### Given material

####################

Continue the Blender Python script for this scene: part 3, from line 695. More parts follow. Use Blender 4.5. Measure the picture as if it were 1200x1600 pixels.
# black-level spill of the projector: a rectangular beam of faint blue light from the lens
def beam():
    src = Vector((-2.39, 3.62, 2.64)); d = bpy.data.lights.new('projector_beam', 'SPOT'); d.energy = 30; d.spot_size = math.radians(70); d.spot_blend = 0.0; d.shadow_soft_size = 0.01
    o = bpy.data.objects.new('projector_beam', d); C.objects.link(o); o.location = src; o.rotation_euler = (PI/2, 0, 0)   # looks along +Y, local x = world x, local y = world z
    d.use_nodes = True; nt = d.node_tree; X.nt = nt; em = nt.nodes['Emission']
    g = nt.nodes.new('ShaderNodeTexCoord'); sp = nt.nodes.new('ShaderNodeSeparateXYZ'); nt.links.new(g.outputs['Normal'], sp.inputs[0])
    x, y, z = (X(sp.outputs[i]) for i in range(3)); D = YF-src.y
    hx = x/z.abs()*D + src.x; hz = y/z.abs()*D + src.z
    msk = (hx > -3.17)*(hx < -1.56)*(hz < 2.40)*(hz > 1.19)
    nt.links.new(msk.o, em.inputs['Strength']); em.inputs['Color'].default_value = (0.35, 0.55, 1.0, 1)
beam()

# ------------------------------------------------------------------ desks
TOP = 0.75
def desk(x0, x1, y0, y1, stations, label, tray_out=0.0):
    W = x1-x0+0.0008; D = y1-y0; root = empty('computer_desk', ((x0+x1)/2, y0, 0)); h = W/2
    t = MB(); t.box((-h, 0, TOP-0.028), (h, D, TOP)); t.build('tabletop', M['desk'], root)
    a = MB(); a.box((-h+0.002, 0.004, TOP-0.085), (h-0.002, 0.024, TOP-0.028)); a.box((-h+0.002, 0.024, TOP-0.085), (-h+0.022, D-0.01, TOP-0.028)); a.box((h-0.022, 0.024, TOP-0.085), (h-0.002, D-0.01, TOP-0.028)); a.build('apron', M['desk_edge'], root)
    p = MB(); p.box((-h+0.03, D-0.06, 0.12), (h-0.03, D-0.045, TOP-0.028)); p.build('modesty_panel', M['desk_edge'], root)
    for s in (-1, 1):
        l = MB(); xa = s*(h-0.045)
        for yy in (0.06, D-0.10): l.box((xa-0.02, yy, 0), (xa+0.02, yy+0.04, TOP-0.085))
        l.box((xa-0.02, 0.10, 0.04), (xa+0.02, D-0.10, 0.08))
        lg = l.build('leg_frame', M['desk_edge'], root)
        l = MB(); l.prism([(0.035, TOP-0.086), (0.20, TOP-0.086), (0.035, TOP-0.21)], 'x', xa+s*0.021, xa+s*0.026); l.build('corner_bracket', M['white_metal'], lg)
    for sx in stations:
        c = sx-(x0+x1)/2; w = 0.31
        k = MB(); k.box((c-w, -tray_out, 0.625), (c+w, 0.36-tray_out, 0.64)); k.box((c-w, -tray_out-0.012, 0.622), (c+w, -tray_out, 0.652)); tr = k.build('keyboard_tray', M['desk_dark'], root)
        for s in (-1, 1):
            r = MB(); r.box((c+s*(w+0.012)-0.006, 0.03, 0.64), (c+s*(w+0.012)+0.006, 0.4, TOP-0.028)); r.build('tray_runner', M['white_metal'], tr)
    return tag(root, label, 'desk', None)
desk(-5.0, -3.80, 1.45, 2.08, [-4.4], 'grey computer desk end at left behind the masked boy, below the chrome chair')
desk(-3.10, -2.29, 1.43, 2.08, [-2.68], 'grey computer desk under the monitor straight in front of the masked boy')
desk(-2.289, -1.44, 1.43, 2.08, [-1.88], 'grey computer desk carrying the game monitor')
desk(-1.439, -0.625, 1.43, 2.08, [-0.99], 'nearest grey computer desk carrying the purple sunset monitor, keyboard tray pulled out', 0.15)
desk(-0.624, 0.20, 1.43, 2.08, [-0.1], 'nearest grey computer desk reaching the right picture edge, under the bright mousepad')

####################

### Description of the task
Reproduce the complete data exactly as presented above.

### Solution
Continue the Blender Python script for this scene: part 3, from line 695. More parts follow. Use Blender 4.5. Measure the picture as if it were 1200x1600 pixels.
# black-level spill of the projector: a rectangular beam of faint blue light from the lens
def beam():
    src = Vector((-2.39, 3.62, 2.64)); d = bpy.data.lights.new('projector_beam', 'SPOT'); d.energy = 30; d.spot_size = math.radians(70); d.spot_blend = 0.0; d.shadow_soft_size = 0.01
    o = bpy.data.objects.new('projector_beam', d); C.objects.link(o); o.location = src; o.rotation_euler = (PI/2, 0, 0)   # looks along +Y, local x = world x, local y = world z
    d.use_nodes = True; nt = d.node_tree; X.nt = nt; em = nt.nodes['Emission']
    g = nt.nodes.new('ShaderNodeTexCoord'); sp = nt.nodes.new('ShaderNodeSeparateXYZ'); nt.links.new(g.outputs['Normal'], sp.inputs[0])
    x, y, z = (X(sp.outputs[i]) for i in range(3)); D = YF-src.y
    hx = x/z.abs()*D + src.x; hz = y/z.abs()*D + src.z
    msk = (hx > -3.17)*(hx < -1.56)*(hz < 2.40)*(hz > 1.19)
    nt.links.new(msk.o, em.inputs['Strength']); em.inputs['Color'].default_value = (0.35, 0.55, 1.0, 1)
beam()

# ------------------------------------------------------------------ desks
TOP = 0.75
def desk(x0, x1, y0, y1, stations, label, tray_out=0.0):
    W = x1-x0+0.0008; D = y1-y0; root = empty('computer_desk', ((x0+x1)/2, y0, 0)); h = W/2
    t = MB(); t.box((-h, 0, TOP-0.028), (h, D, TOP)); t.build('tabletop', M['desk'], root)
    a = MB(); a.box((-h+0.002, 0.004, TOP-0.085), (h-0.002, 0.024, TOP-0.028)); a.box((-h+0.002, 0.024, TOP-0.085), (-h+0.022, D-0.01, TOP-0.028)); a.box((h-0.022, 0.024, TOP-0.085), (h-0.002, D-0.01, TOP-0.028)); a.build('apron', M['desk_edge'], root)
    p = MB(); p.box((-h+0.03, D-0.06, 0.12), (h-0.03, D-0.045, TOP-0.028)); p.build('modesty_panel', M['desk_edge'], root)
    for s in (-1, 1):
        l = MB(); xa = s*(h-0.045)
        for yy in (0.06, D-0.10): l.box((xa-0.02, yy, 0), (xa+0.02, yy+0.04, TOP-0.085))
        l.box((xa-0.02, 0.10, 0.04), (xa+0.02, D-0.10, 0.08))
        lg = l.build('leg_frame', M['desk_edge'], root)
        l = MB(); l.prism([(0.035, TOP-0.086), (0.20, TOP-0.086), (0.035, TOP-0.21)], 'x', xa+s*0.021, xa+s*0.026); l.build('corner_bracket', M['white_metal'], lg)
    for sx in stations:
        c = sx-(x0+x1)/2; w = 0.31
        k = MB(); k.box((c-w, -tray_out, 0.625), (c+w, 0.36-tray_out, 0.64)); k.box((c-w, -tray_out-0.012, 0.622), (c+w, -tray_out, 0.652)); tr = k.build('keyboard_tray', M['desk_dark'], root)
        for s in (-1, 1):
            r = MB(); r.box((c+s*(w+0.012)-0.006, 0.03, 0.64), (c+s*(w+0.012)+0.006, 0.4, TOP-0.028)); r.build('tray_runner', M['white_metal'], tr)
    return tag(root, label, 'desk', None)
desk(-5.0, -3.80, 1.45, 2.08, [-4.4], 'grey computer desk end at left behind the masked boy, below the chrome chair')
desk(-3.10, -2.29, 1.43, 2.08, [-2.68], 'grey computer desk under the monitor straight in front of the masked boy')
desk(-2.289, -1.44, 1.43, 2.08, [-1.88], 'grey computer desk carrying the game monitor')
desk(-1.439, -0.625, 1.43, 2.08, [-0.99], 'nearest grey computer desk carrying the purple sunset monitor, keyboard tray pulled out', 0.15)
desk(-0.624, 0.20, 1.43, 2.08, [-0.1], 'nearest grey computer desk reaching the right picture edge, under the bright mousepad')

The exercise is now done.